Так вот, пересматривая ценности, я определял, в частности, и направления траты своих душевных и творческих сил и неожиданно для самого себя из ученого физико-химика, чиновника и дипломата крупного ранга стал поэтом, писателем, а в рамках этой метаморфозы – лириком, идеалистом, романтиком. И мне всё больше кажется, что история для меня – источник и одновременно поле романтического отношения к памяти.
Я понимаю, что история – это огромная часть нашей памяти как народа, как русского народа. Но в ней для меня всегда были важны не столько реалии до последних строк и камней, сколько, если хотите, поступки, на которые наших предков подвигали, конечно же, их чувства и мысли. И если мне удаётся нащупать в действиях тех людей эти самые чувства, мысли и мотивы, созвучные возникающим у меня, то я пишу о том времени как о пережитом мною самим.
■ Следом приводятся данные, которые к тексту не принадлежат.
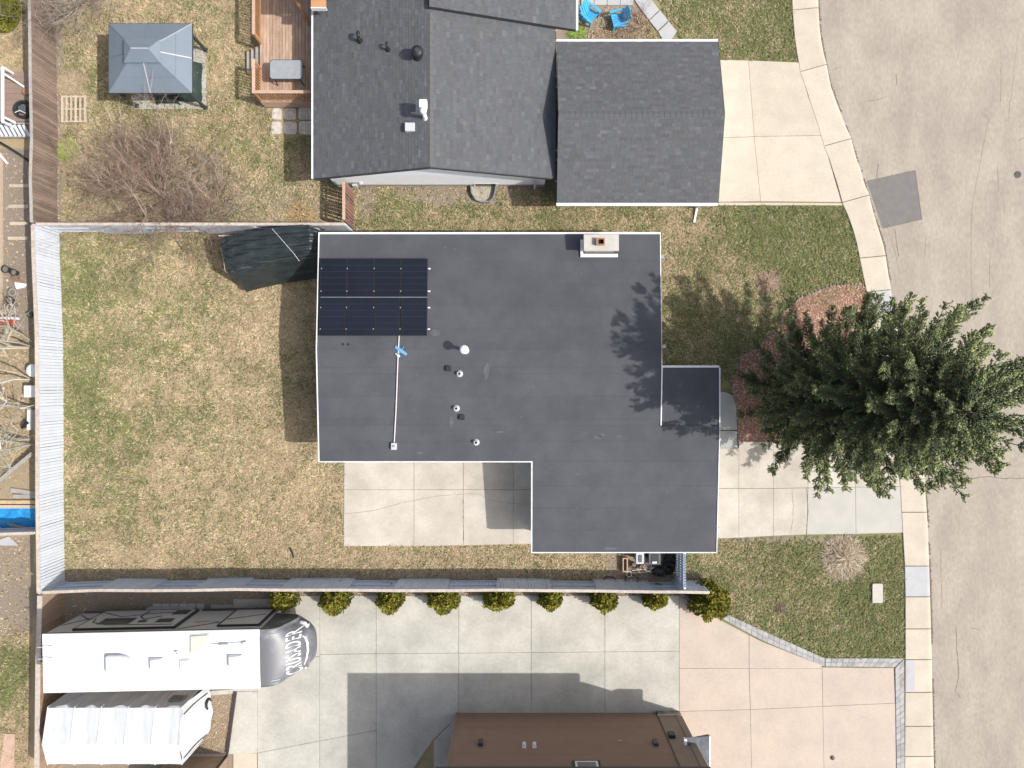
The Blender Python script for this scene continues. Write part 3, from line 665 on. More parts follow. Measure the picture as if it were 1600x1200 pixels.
gd = MB().box(XG-ov+.08, YG+1.0, .05, XG-ov+.12, YG+3.6, 2.1).build('garage_door', M_white, house)
# scupper downspouts on the east face
for (px_, py_, xx, hh) in ((1037, 401, XE, hz(5.5)), (1040, 541, XE, hz(1.6)), (1124, 687, XG, 2.6), (1126, 828, XG, 2.4)):
    yy = (600-py_)*(HC-hh)/F; mb = MB()
    mb.box(xx+.04, yy-.07, hh-.2, xx+.2, yy+.07, hh-.06).box(xx+.06, yy-.05, hh-.5, xx+.16, yy+.05, hh-.2)
    mb.bar((xx+.11, yy, hh-.48), (xx-ov+.14, yy-.02, hh-.75), .08).box(xx-ov+.09, yy-.05, .12, xx-ov+.18, yy+.05, hh-.72)
    mb.build('downspout', M_galv, house)
# chimney
hc = 3.72; a = P(912, 366, hc); b2 = P(967, 392, hc)
ch = MB().box(a.x+.12, b2.y+.08, 2.3, b2.x-.12, a.y-.08, hc-.09).build('chimney', M_fcap, house)
cp = MB().box(a.x, b2.y, hc-.09, b2.x, a.y, hc).build('chimney_cap', mat('cast_cap', (.47, .45, .41), (.41, .39, .36), scale=3, rough=.9, fine=.06), ch, bevel=.01)
f0 = P(931, 372, hc+.1); f1 = P(945, 383, hc+.1)
mb = MB(); t = .05
mb.box(f0.x, f1.y, hc, f0.x+t*2, f0.y, hc+.2).box(f1.x-t, f1.y, hc, f1.x, f0.y, hc+.14).box(f0.x+2*t, f1.y, hc, f1.x-t, f1.y+t, hc+.14).box(f0.x+2*t, f0.y-t, hc, f1.x-t, f0.y, hc+.14)
fl = mb.build('flue', M_terra, ch); MB().box(f0.x+2*t, f1.y+t, hc, f1.x-t, f0.y-t, hc+.01).build('flue_hole', M_hole, fl)
q0 = P(907, 374, 2.95); q1_ = P(965, 402, 2.92)
mb = MB(); mb.box(q0.x, q1_.y, 2.7, q1_.x, q1_.y+.14, 2.98).box(q0.x, q1_.y+.14, 2.7, q0.x+.12, a.y-.08, 2.98); mb.build('chimney_flashing', M_white, ch)
# roof vents
hr = hz(P(725, 546, 3.2).y)
def on_roof(px_, py_):
    h = 3.2
    for _ in range(3): h = hz(P(px_, py_, h).y)
    return P(px_, py_, h+.01)
p = P(725, 546, 4.2); pb = Vector((p.x, p.y, hz(p.y)))
vn = MB().lathe([(.17, 0), (.09, .06), (.075, .12), (.075, .82)], pb, 16).build('flue_vent', M_white, house, smooth=True)
MB().lathe([(.10, .80), (.17, .84), (.19, .90), (.19, .95), (.12, 1.01), (.02, 1.03)], pb, 18).build('vent_cap', M_white, vn, smooth=True)
for (x, y) in ((718, 584), (713, 638), (744, 691)):
    p = on_roof(x, y); v = MB().lathe([(.15, 0), (.14, .02), (.10, .06), (.085, .2), (.055, .2), (.055, .05)], p, 16).build('vent_stack', M_tin, house, smooth=False)
    MB().lathe([(.05, .16), (.05, .17)], p, 12).build('vent_opening', M_hole, v)
for (x, y) in ((701, 576), (722, 652)):
    p = on_roof(x, y); MB().box(p.x-.10, p.y-.10, p.z-.02, p.x+.10, p.y+.10, p.z+.1).box(p.x-.12, p.y-.115, p.z+.1, p.x+.12, p.y+.115, p.z+.125).build('box_vent', M_black, house, bevel=.01)
p = on_roof(616, 697); jb = MB().box(p.x-.12, p.y-.15, p.z-.02, p.x+.12, p.y+.15, p.z+.16).build('junction_box', M_tin, house, bevel=.015)
MB().box(p.x-.04, p.y-.03, p.z+.16, p.x+.05, p.y+.05, p.z+.19).build('box_latch', M_galv, jb)
pts = [on_roof(*q_)+Vector((0, 0, .05)) for q_ in ((624, 522), (622, 560), (619, 640), (616, 694))]
MB().path(pts, .026, 6).build('conduit', M_pipe, house)
for q_ in ((621, 585), (619, 640)): pp = on_roof(*q_); MB().box(pp.x-.05, pp.y-.04, pp.z-.01, pp.x+.05, pp.y+.04, pp.z+.035).build('conduit_foot', M_black, house)
for q_ in ((536, 538), (544, 538)): pp = on_roof(*q_); MB().lathe([(.055, 0), (.05, .02)], pp, 10).build('roof_plug', M_black, house)

# solar array on the roof
sa = thing('solar_array', 'two rows of four dark blue solar panels on the flat roof', 'solar panels', on_roof(582, 463))
def srf(px_, py_): 
    h = hz(P(px_, py_, 3.2).y)+.16; return P(px_, py_, h)
cols_ = [498, 540.5, 583, 625, 667.5]; rows_ = [402, 463.5, 525]
for r in range(2):
    for c in range(4):
        h0 = 3.36; pa = P(cols_[c]+.5, rows_[r]+.5, h0-.08 if r == 0 else h0); pb_ = P(cols_[c+1]-.5, rows_[r+1]-.5, h0)
        z0_, z1_ = hz(pb_.y)+.16, hz(pa.y)+.16
        vs = [(pa.x, pb_.y, z0_), (pb_.x, pb_.y, z0_), (pb_.x, pa.y, z1_), (pa.x, pa.y, z1_)]; mb = MB(); deck_plane(mb, vs, .04)
        pn = mb.build('solar_panel', M_black, sa); e = .018; mb = MB()
        deck_plane(mb, [(pa.x+e, pb_.y+e, z0_+.002), (pb_.x-e, pb_.y+e, z0_+.002), (pb_.x-e, pa.y-e, z1_+.002), (pa.x+e, pa.y-e, z1_+.002)], .004)
        mb.build('solar_glass', M_solar, pn)
        mbl = MB()
        for k in range(1, 6):
            yy = lerp(pb_.y+e, pa.y-e, k/6); zz = lerp(z0_, z1_, (yy-pb_.y)/(pa.y-pb_.y))+.0025; mbl.box(pa.x+e, yy-.004, zz-.002, pb_.x-e, yy+.004, zz+.0015)
        mbl.build('busbar', mat('busbar_line', (.035, .04, .055), rough=.4), pn)
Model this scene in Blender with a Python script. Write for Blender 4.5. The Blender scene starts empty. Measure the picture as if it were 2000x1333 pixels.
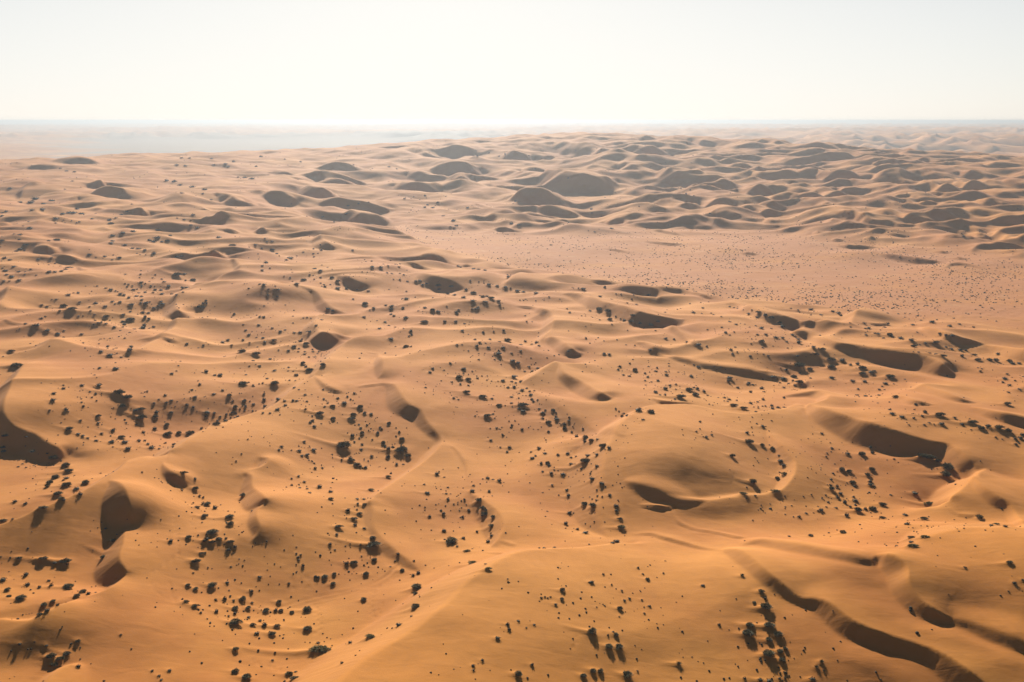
import bpy, math, random
import numpy as np
from mathutils import Vector

# ------------------------------------------------------------------ camera, sky, sun, exposure
scene = bpy.context.scene
COL = scene.collection
CAM_H = 100.0
PITCH = math.radians(12.5)
FPX = 1944.0                       # focal length in photo pixels (2000 wide)
cam_data = bpy.data.cameras.new('camera')
cam = bpy.data.objects.new('camera', cam_data)
COL.objects.link(cam)
cam.location = (0, 0, CAM_H)
cam.rotation_euler = (math.radians(90) - PITCH, 0, 0)
cam_data.sensor_width = 36.0
cam_data.lens = 36.0 * FPX / 2000.0
cam_data.clip_start = 0.5
cam_data.clip_end = 120000.0
scene.camera = cam

SUN_EL = math.radians(23)
SUN_AZ = math.radians(-4.0)         # clockwise from straight ahead (+Y)
world = bpy.data.worlds.new('World')
scene.world = world
world.use_nodes = True
wn = world.node_tree
wn.nodes.clear()
w_out = wn.nodes.new('ShaderNodeOutputWorld')
w_bg = wn.nodes.new('ShaderNodeBackground')
w_sky = wn.nodes.new('ShaderNodeTexSky')
w_sky.sky_type = 'NISHITA'
w_sky.sun_disc = False
w_sky.sun_elevation = SUN_EL
w_sky.sun_rotation = SUN_AZ
w_sky.altitude = 200.0
w_sky.air_density = 0.8
w_sky.dust_density = 0.6
w_sky.ozone_density = 1.0
w_bg.inputs['Strength'].default_value = 0.05
w_hsv = wn.nodes.new('ShaderNodeHueSaturation')      # dusty, bleached desert sky
w_hsv.inputs['Saturation'].default_value = 1.0
w_hsv.inputs['Value'].default_value = .6
wn.links.new(w_sky.outputs[0], w_hsv.inputs['Color'])
w_geo = wn.nodes.new('ShaderNodeNewGeometry')
w_sep = wn.nodes.new('ShaderNodeSeparateXYZ')
w_map = wn.nodes.new('ShaderNodeMapRange')
w_mix = wn.nodes.new('ShaderNodeMix')
w_mix.data_type = 'RGBA'
w_tc = wn.nodes.new('ShaderNodeTexCoord')
wn.links.new(w_tc.outputs['Generated'], w_sep.inputs[0])
wn.links.new(w_sep.outputs['Z'], w_map.inputs['Value'])
w_map.interpolation_type = 'SMOOTHSTEP'
w_map.inputs['From Min'].default_value = 0.0
w_map.inputs['From Max'].default_value = 0.4
w_map.inputs['To Min'].default_value = 0.94
w_map.inputs['To Max'].default_value = 0.0
w_dot = wn.nodes.new('ShaderNodeVectorMath')              # dust scatters forward: paler around the sun
w_dot.operation = 'DOT_PRODUCT'
w_dot.inputs[1].default_value = (math.sin(SUN_AZ) * math.cos(SUN_EL), math.cos(SUN_AZ) * math.cos(SUN_EL), math.sin(SUN_EL))
wn.links.new(w_tc.outputs['Generated'], w_dot.inputs[0])
w_m2 = wn.nodes.new('ShaderNodeMapRange')
w_m2.interpolation_type = 'SMOOTHSTEP'
w_m2.inputs['From Min'].default_value = 0.35
w_m2.inputs['From Max'].default_value = 1.0
w_m2.inputs['To Min'].default_value = 0.08
w_m2.inputs['To Max'].default_value = 1.0
wn.links.new(w_dot.outputs['Value'], w_m2.inputs['Value'])
w_mm = wn.nodes.new('ShaderNodeMath')
w_mm.operation = 'MULTIPLY'
wn.links.new(w_map.outputs[0], w_mm.inputs[0])
wn.links.new(w_m2.outputs[0], w_mm.inputs[1])
wn.links.new(w_mm.outputs[0], w_mix.inputs[0])
wn.links.new(w_hsv.outputs[0], w_mix.inputs[6])
w_mix.inputs[7].default_value = (10.2, 10.1, 9.8, 1)      # pale dust low over the horizon, all the way round
wn.links.new(w_mix.outputs[2], w_bg.inputs['Color'])
wn.links.new(w_bg.outputs[0], w_out.inputs['Surface'])

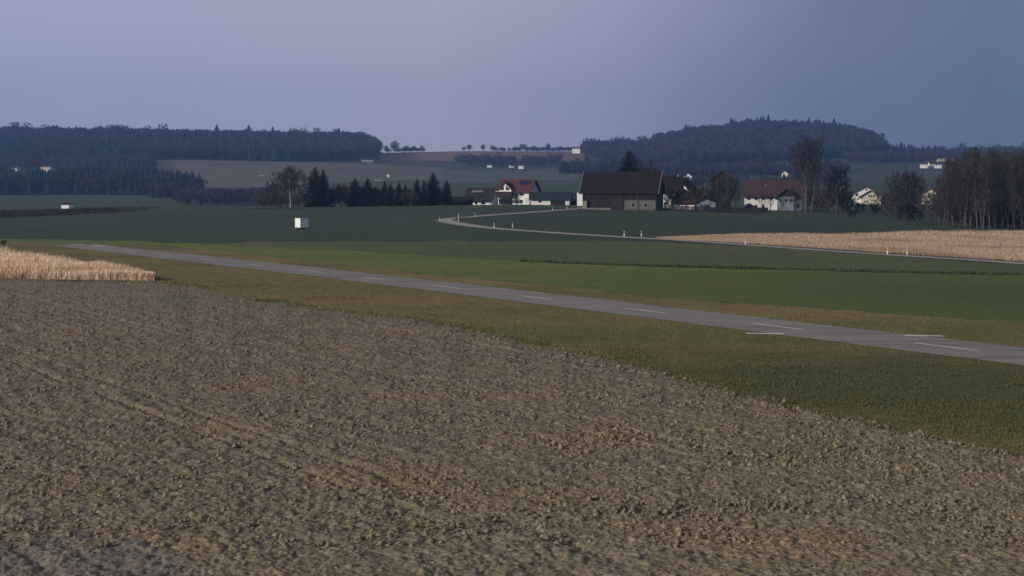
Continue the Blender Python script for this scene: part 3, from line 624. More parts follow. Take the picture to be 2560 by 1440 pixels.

При этом оно овеяно для меня настолько глубоким духом романтики, что этого вполне достаточно для питания надежды на возвращение того времени, на способность силой чувств и духа возродить для себя и, может быть, моего ближайшего окружения Русь и Россию в этом самом романтическом ореоле, «возродить» то, чего не было и не могло быть, но что в те времена, я чувствую и даже знаю, могло бы быть и было бы со мной самим. Тем более что, как сказал Л.H. Гумилёв, реальные исторические лица, будучи пропущенными через сознание автора, становятся его персонажами, а значит, я погружаюсь не в реальные исторические ситуации, а в среду моих персонажей, моих героев.
Но что же я ожидаю от них для себя лично, что ищу в своих чувствах и действиях, мысленно ставя себя на их места и в их ситуации? В отличие от некоторых исследователей взаимоотношений прототипа, героя и автора, я не могу сказать, что мною движет при этом стремление к самопознанию. Мне нет необходимости открывать в себе таким способом любовь к моей стране и моему народу. Погружаясь в самые глубины их истории и даже предыстории с моей шкалой ценностей, явно берущей свое начало в нашем XIX веке, я, несмотря на укоренившееся представление о царивших в те исторические времена «варварских» обычаях, нравах и морали, убеждаюсь и тщусь убедить других, что мои герои поступали вполне оправданно с моей точки зрения, т. е. что величие и духовность наших предков заслуживают и сейчас уважения и благодарности потомков.